We’ll start back a little further, actually. It’s the summer of 1997. I’m an intern for Music Director Laurie Gail at Boston’s late, legendary alternative radio station, WFNX. I’m in charge of helping find songs for our nightly new music feature.

Blink had dropped Dude Ranch on the first day of summer. I was obsessed. Night host Angie C was also obsessed, specifically with the song “Dammit.” The record label hadn’t even released it as an official single yet, but we got it on the air.

Enema of the State Anniversary: Dude Ranch Sets the Stage

The summer of ’97 saw the third Warped Tour roll into Massachusetts in late July. With a new record, Blink had graduated to full-time, main stage status. My first time seeing them live was at that Warped Tour in Northampton at Three County Fairgrounds.

They were the band everyone was buzzing about after the show. It was as if someone had taken Green Day and made them faster and funnier. The songs were catchy as hell, the onstage antics were hilarious. Blink-182 had arrived.

Enema of the State Anniversary: Right Place, Right Time

Less than two years later, on June 1, 1999, Blink-182 followed up Dude Ranch with Enema of the State. The anticipation was palpable, the delivery was massive. The band had spent the late ’90s ascending; the were now the pop punk kings.

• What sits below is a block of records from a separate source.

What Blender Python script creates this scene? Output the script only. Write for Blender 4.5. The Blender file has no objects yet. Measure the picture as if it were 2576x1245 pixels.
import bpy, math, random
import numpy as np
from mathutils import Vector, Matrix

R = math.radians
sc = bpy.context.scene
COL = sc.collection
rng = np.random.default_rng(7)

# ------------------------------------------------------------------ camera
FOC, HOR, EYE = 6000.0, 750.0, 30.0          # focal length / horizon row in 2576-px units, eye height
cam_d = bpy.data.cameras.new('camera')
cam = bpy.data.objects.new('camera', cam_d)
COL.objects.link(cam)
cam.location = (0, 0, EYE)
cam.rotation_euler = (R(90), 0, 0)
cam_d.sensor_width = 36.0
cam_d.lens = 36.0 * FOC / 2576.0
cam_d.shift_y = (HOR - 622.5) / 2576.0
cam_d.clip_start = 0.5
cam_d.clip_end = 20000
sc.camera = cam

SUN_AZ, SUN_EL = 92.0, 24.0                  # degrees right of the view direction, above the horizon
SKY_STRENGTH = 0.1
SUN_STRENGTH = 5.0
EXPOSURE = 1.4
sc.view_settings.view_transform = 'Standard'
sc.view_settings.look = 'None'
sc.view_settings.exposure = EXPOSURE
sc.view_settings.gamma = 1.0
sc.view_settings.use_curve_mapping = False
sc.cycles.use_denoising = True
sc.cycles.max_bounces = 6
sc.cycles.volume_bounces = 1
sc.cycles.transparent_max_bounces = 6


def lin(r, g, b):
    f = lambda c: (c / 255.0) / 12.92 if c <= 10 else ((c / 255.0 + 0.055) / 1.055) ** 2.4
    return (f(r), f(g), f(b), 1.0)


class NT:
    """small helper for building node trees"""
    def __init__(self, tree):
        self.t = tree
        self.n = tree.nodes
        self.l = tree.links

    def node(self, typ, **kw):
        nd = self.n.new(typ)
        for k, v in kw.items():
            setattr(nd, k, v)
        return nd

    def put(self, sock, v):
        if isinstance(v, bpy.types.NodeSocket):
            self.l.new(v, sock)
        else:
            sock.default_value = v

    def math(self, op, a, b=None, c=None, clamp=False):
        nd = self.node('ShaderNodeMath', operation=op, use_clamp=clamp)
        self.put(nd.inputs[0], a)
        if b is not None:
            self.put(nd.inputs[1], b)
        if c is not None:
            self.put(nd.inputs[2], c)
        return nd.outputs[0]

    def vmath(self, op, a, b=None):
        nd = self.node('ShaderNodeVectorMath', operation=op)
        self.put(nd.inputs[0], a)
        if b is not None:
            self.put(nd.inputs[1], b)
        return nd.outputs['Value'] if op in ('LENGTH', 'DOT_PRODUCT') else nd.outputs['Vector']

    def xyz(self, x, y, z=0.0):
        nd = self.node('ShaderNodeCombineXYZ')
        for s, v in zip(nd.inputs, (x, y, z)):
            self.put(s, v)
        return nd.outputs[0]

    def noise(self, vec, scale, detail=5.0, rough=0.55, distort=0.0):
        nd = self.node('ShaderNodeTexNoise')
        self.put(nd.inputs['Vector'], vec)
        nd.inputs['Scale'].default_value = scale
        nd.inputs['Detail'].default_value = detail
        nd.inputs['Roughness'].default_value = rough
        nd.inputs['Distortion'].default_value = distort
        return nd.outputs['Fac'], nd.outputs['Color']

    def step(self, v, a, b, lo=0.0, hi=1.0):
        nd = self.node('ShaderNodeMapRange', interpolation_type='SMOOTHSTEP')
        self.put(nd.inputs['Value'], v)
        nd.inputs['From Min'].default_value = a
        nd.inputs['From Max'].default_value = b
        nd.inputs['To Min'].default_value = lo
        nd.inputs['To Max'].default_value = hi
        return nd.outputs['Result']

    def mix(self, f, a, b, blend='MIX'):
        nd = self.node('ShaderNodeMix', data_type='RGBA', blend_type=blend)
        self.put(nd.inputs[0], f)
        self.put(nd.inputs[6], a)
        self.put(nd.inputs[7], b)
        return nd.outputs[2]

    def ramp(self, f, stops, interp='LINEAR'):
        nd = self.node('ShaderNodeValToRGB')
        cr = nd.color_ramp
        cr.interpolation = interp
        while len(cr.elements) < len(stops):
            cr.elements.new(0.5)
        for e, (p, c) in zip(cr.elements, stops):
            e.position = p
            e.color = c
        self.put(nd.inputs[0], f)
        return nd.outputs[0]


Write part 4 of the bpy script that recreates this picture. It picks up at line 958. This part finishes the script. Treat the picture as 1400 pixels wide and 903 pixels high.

Enema is like a 1999 time capsule. Irreverent title, immature lyrical content, insane hooks. All wrapped up in a bow, by way of adult film star Janine Lindemulder on the cover. 25 years on, it still takes you back. Let’s go back to the music.

  • "What's My Age Again?"

    I like to think of “What’s My Age Again?” as “Dammit” Part 2. Sure, Blink-182 deals with the concept of maturity in a lot of their songs. But these two tie in well together. And there’s Janine again with a cameo in the video.

  • "All The Small Things"

    If you were to choose one song to best exemplify the sound of pop punk in the late ’90s, this might be the one. Crushing chords, doo-wop “na-nas,” and a singalong chorus that still gets stuck in your head 25 years on.

  • "Adam's Song"

    This one almost didn’t make the album. It’s themes of depression, loneliness, and suicide were thought to be too dark. Not only did it make the album, it was released as its third single in March of 2000.

  • "Dumpweed"

    While not a single, “Dumpweed” is the album opener. And it’s an all-timer in the pantheon of ’90s opening cuts. And it’s a fan favorite. So I figured leaving it out of this look back would be bad form.